Required task:
Please restate, exactly as written, the lines running from the beginning of the material through the line that has "from mathutils.geometry import" in it.

Data segment:
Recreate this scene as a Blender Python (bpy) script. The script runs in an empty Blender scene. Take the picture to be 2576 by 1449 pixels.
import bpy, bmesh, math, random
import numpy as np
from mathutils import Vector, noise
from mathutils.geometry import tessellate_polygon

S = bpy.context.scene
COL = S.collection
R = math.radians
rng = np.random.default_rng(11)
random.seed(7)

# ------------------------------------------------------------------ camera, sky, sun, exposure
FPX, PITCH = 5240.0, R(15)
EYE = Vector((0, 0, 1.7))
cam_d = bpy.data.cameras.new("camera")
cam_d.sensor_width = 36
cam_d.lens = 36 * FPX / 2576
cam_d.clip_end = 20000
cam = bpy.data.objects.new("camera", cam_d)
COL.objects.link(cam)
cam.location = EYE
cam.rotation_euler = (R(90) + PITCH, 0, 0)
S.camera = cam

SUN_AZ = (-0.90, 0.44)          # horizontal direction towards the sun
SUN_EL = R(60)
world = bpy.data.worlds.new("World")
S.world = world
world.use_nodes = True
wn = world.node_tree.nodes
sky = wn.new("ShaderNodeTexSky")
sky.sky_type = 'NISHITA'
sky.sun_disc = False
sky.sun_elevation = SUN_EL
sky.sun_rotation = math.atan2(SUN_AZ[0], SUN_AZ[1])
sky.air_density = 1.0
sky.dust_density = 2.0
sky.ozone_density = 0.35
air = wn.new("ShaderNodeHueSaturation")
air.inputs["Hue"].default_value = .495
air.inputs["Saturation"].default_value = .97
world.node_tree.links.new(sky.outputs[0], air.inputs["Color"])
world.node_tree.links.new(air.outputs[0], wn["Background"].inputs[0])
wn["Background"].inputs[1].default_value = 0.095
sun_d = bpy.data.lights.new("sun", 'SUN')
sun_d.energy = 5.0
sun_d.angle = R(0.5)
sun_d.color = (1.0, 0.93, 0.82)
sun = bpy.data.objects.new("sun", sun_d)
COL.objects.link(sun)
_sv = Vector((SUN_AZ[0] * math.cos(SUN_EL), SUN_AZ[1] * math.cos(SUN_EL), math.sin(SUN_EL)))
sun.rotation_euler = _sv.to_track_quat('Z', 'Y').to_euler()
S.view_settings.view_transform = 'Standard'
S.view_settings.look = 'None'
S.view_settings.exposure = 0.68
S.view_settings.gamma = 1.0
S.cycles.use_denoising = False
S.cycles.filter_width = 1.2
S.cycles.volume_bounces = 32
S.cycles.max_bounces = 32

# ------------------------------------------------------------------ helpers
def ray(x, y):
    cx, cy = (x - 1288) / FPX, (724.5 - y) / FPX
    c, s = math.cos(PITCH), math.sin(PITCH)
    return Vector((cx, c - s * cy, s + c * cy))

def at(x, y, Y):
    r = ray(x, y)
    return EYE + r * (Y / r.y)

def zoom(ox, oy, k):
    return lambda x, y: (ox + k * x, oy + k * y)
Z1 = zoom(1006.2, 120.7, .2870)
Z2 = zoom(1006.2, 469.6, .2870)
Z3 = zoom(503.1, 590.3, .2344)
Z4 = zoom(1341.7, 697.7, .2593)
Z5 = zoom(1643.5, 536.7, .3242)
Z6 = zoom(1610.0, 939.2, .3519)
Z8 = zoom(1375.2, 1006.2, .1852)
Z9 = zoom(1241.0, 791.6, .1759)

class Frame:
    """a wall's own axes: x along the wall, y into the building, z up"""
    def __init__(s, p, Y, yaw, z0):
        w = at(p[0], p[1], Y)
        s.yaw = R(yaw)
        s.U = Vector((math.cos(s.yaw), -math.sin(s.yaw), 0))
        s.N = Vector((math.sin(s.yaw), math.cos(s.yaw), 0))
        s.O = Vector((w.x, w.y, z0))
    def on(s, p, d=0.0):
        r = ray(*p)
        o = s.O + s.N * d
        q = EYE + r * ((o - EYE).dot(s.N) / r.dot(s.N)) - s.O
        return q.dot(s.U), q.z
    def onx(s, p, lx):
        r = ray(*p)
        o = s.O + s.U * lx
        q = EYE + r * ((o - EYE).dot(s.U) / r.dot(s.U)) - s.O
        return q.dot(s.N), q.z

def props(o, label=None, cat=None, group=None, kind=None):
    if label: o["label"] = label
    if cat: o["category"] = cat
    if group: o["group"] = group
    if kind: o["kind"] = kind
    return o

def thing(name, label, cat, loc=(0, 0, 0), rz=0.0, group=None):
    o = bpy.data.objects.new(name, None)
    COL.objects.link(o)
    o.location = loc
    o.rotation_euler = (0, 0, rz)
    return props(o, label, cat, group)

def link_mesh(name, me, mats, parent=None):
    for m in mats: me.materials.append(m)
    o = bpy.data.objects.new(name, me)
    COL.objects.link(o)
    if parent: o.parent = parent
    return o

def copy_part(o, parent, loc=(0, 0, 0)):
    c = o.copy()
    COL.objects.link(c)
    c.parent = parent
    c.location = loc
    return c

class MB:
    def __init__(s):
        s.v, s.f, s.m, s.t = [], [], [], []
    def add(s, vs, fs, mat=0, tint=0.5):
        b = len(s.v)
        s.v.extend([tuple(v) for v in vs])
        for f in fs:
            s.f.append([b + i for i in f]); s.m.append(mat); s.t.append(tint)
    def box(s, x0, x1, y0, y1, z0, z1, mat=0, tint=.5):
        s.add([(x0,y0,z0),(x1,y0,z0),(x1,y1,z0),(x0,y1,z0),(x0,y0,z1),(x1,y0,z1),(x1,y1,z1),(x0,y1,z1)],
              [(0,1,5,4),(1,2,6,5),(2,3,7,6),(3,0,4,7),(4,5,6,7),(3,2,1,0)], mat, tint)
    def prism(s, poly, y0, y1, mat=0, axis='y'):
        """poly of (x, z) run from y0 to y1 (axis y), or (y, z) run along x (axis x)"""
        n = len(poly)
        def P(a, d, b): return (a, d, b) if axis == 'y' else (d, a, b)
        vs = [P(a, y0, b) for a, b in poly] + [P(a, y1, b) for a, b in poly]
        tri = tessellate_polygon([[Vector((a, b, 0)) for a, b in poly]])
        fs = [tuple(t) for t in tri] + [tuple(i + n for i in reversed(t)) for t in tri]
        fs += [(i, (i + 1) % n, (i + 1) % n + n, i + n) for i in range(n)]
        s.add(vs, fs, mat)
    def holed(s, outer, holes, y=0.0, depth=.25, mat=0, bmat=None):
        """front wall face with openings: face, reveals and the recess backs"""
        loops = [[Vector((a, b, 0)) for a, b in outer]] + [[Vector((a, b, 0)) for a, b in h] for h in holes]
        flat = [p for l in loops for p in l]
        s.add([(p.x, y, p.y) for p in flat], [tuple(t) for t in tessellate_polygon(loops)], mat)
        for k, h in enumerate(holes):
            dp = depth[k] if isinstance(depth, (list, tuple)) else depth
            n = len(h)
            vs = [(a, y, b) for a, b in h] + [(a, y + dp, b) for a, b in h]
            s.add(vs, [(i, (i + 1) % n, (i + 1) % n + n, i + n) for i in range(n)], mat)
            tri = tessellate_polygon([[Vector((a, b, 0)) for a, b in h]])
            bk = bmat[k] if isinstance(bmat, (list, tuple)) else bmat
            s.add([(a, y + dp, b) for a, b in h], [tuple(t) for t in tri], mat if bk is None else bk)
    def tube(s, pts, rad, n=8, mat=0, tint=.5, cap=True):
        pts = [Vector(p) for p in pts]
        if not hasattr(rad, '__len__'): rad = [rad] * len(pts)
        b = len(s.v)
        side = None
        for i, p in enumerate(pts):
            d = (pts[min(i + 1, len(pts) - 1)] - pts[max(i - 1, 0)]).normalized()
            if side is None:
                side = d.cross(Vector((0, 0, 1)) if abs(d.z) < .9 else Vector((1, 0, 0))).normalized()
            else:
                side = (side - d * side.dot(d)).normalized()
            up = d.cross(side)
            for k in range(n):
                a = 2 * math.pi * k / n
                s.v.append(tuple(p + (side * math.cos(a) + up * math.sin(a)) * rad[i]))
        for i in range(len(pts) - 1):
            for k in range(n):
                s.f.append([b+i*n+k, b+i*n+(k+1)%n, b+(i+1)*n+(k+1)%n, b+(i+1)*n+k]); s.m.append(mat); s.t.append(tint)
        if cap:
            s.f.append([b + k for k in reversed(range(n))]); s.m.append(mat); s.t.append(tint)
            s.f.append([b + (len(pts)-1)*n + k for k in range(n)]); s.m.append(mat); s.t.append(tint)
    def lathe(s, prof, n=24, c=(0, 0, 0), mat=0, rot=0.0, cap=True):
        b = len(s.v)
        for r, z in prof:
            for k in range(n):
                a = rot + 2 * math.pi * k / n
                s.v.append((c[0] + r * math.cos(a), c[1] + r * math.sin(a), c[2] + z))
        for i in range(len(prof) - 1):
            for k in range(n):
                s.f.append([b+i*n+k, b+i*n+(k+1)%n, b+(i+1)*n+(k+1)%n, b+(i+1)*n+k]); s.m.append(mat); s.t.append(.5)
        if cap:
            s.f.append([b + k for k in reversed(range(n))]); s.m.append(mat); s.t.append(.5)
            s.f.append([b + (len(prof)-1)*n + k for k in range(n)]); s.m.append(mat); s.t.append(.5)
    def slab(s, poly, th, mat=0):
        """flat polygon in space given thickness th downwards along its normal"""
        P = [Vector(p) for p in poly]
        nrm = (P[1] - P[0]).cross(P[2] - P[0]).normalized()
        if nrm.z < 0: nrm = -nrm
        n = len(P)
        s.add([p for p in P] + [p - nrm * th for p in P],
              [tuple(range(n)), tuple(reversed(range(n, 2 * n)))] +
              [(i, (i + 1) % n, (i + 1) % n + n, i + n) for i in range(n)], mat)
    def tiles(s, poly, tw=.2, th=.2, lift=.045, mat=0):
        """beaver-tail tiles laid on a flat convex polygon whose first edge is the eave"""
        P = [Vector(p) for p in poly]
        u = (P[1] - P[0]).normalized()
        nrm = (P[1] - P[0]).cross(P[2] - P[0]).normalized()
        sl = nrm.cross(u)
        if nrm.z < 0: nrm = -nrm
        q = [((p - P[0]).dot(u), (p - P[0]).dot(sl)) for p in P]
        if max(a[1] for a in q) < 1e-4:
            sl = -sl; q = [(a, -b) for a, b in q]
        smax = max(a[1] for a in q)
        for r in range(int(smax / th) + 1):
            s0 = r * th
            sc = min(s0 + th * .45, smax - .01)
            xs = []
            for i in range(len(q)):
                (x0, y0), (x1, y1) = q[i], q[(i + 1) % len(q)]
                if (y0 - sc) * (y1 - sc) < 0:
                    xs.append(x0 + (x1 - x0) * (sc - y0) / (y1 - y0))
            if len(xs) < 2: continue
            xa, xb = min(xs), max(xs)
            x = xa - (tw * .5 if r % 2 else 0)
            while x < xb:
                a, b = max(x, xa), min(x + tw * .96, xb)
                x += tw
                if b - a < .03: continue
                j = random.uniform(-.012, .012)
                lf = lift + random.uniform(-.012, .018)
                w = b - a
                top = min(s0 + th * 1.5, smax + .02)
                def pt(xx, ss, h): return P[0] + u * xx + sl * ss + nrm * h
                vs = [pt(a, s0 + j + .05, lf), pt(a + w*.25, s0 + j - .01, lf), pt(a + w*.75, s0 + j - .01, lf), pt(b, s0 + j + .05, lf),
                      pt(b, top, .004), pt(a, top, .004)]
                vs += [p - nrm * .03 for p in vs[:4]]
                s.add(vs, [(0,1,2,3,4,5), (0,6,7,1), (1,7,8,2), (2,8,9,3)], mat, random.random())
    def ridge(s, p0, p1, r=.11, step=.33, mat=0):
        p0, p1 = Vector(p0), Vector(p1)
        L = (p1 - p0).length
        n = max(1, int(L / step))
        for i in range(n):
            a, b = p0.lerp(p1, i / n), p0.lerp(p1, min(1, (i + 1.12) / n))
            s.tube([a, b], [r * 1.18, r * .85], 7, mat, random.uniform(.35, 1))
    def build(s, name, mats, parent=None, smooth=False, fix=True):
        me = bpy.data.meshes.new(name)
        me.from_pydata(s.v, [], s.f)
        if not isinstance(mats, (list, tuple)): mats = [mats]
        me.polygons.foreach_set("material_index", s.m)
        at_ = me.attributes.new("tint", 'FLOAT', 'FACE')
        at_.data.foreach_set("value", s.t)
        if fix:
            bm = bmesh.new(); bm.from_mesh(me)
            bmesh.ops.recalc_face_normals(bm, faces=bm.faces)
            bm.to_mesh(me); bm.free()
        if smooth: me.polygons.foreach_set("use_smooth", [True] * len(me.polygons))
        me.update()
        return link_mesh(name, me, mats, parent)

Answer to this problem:
Recreate this scene as a Blender Python (bpy) script. The script runs in an empty Blender scene. Take the picture to be 2576 by 1449 pixels.
import bpy, bmesh, math, random
import numpy as np
from mathutils import Vector, noise
from mathutils.geometry import tessellate_polygon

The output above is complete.